Nigeria to play vital role in global fintech as revenues rise

•Regional deals drop by 69 per cent
Nigeria is expected to play a key role in the next seven years and beyond, as fintech revenues will grow sixfold from $245 billion to $1.5 trillion by 2030 globally.

Boston Consulting Group (BCG) and QED Investors, in a new report, observed that Egypt, Kenya, Nigeria and South Africa are the markets leading fintech growth in Africa.


In the report, ‘The Global Fintech 2023: Reimagining the Future of Finance’, it forecasts that Africa will be the fastest growing region and projects a compound yearly growth rate (CAGR) of 32 per cent until 2030, with the four countries playing a vital role.

Analysis of the report focused on the growth of fintech companies across various sub-sectors, including payments, lending, deposits (including neo-banking), insurance, wealth management, and financial infrastructure, saying there have been major developments across the ecosystem.

It also examines the regulatory environment for fintech companies and the impact of emerging technologies such as artificial intelligence, API-based (application programming interface) open connectivity, and distributed ledger technology.

While forecasting massive growth of fintech, despite the sector experiencing headwinds in recent months, the BCG and QED report disclosed that African fintech deal activity dropped 69 per cent year-on-year in the first quarter of 2023.

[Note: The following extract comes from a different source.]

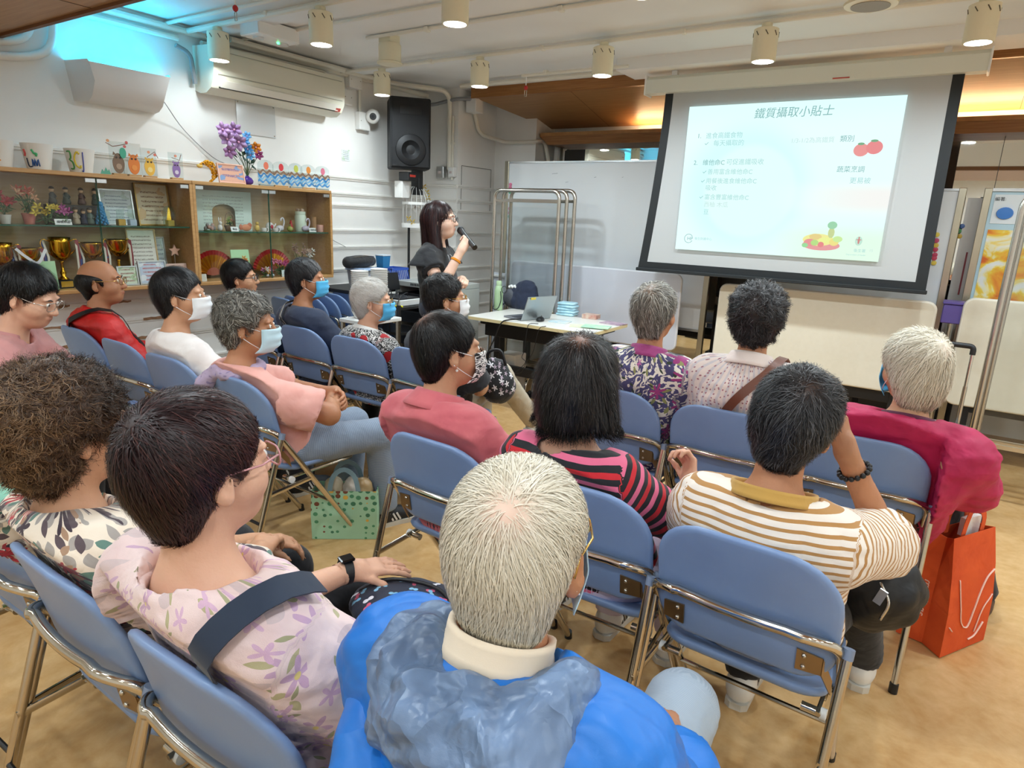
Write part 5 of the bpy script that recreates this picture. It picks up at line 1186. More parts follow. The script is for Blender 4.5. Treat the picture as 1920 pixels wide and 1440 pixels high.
MB().bx(.2345, .238, .03, L_ - .03, .115, .119).build('panel_seam', mat('seam_grey', '#a8a594', .6), t); MB().bx(.2345, .238, .03, L_ - .03, .262, .266).build('panel_seam', mat('seam_grey'), t); MB().box((.214, L_ - .06, .045), (.004, .05, .03), rot(0, .6, 0)).build('display_window', mat('ac_red', '#b04a40', .5), t)
MB().bx(.2355, .2375, .04, .10, .19, .2).build('badge', mat('seam_grey'), t)
pipe([(LX + .06, 2.9, 2.60), (LX + .06, 4.0, 2.615), (LX + .05, 4.05, 2.5)], .018, .05, M_PIPE)
# ultraviolet air steriliser with cyan glow
t = thing('uv_steriliser', 'white curved ultraviolet air steriliser glowing cyan at its top', 'steriliser', (LX, 2.05, 2.10)); L_ = .52
pr = [(0, 0), (.10, 0), (.15, .03), (.20, .11), (.215, .21), (.20, .225), (0, .225)]; n = len(pr)
def sx_(y, x): return x * (1 - .0 * y)
mb = MB(); mb._add([(x, (0.02 if x < .05 else .06) + (-.03 if z > .2 else .0) if e == 0 else L_ - ((0.0 if x < .05 else .03)) + (.03 if z > .2 else 0), z) for e in (0, 1) for x, z in pr], [(i, i + 1, n + i + 1, n + i) for i in range(4)] + [(0, n, n + n - 1, n - 1), tuple(range(n)), tuple(range(n, 2 * n))]); mb.build('shell', mat('uv_shell', '#e4e2e0', .4), t, 50)
MB().bx(.03, .17, .05, L_ - .02, .165, .18).build('glow_tube', mat('uv_glow', '#5fe8ff', .5, emit=('#18c8ff', 13)), t)
MB().bx(.206, .21, L_ - .12, L_ - .03, .19, .20).build('caution_label', mat('label_yellow', '#e6cf4a', .5), t); MB().bx(.207, .211, L_ * .5, L_ * .5 + .025, .195, .205).build('badge', mat('seam_grey'), t)
cw = MB().tube(bez([(LX + .1, 2.58, 2.17), (LX + .02, 2.75, 2.02), (LX + .02, 2.95, 1.86), (LX + .02, 3.1, 1.80), (LX + .05, 3.2, 1.70)], 20), .003, 5).build('power_cable', mat('cable_grey', '#9a9a9a', .5), None, True); tag(cw, 'thin grey cable hanging from the glowing steriliser to the case', 'cable')
cw2 = MB().tube(bez([(LX + .02, 3.83, 1.50), (LX + .02, 4.0, 1.3), (LX + .03, 4.2, 1.2)], 12), .003, 5).build('power_cable', mat('cable_grey'), None, True); tag(cw2, 'thin grey cable slanting down beside the showcase end', 'cable')
t = thing('acrylic_plate', 'clear acrylic notice plate screwed below the air conditioner', 'plate', (LX + .004, 3.35, 2.17)); MB().bx(0, .004, -.17, .17, -.118, .118).build('sheet', mat('plate_grey', '#d9dcdc', .15), t)
for a in (-1, 1):
    for b in (-1, 1): MB().cyl((.004, a * .155, b * .105), (.007, a * .155, b * .105), .005, n=8).build('screw', M_STEEL, t)
t = thing('wall_sticker', 'small printed sticker on the wall left of the loudspeaker', 'sticker', (LX + .001, 4.25, 1.995)); MB().bx(0, .002, -.045, .045, -.048, .048).build('paper', paper_mat('sticker_print', '#e6ece8', 6, '#6a7a86', '#b9d0b0'), t)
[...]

Fintech Global Research’s latest study said African fintech funding ended the quarter at $331 million, a 17 per cent reduction from the same period in 2022.

In the period, Nigeria was the most active country for fintech deal making in Africa with 12 deals, a 32 per cent share of total deals.

Overall, African fintech companies only raised $71 million in the quarter, according to the report, which was also analysed by Itweb Africa.

The BCG and QED report noted that globally and in Africa, the fintech journey is still in its early stages and will continue to transform the financial services industry.

Partner at BCG, Johannesburg, Caio Anteghini, comments: “Even though financial services remains one of the most profitable sectors of the economy worldwide, it struggles with innovation and customer experience remains poor.


“More than half of the population in the world remains unbanked or underbanked, with the majority in emerging economies, and technology continues to unlock new use cases in leaps and bounds.

“Stakeholders must therefore seize the moment. Regulators be proactive and lead from the front, while incumbents should partner with fintech to accelerate their digital journeys.”

Speaking on behalf of QED investors, Managing Partner and Co-Author of the report, Nigel Morris, said: “We expect to see continued growth not only in developed markets in the US and Europe, but also in developing fintech markets in Latin America, Asia, and Africa, where the inertia and friction are even greater. “QED remains more bullish than ever about the future of fintech and its promise to improve the lives of billions of people across the world.”

Going forward, the principals of the report want regulators to consider levelling the playing field.

According to them, enabling faster pathways for banking and payment institution licenses, facilitating an open banking ecosystem, and supporting digital public infrastructure will help ease operational challenges faced by the sector.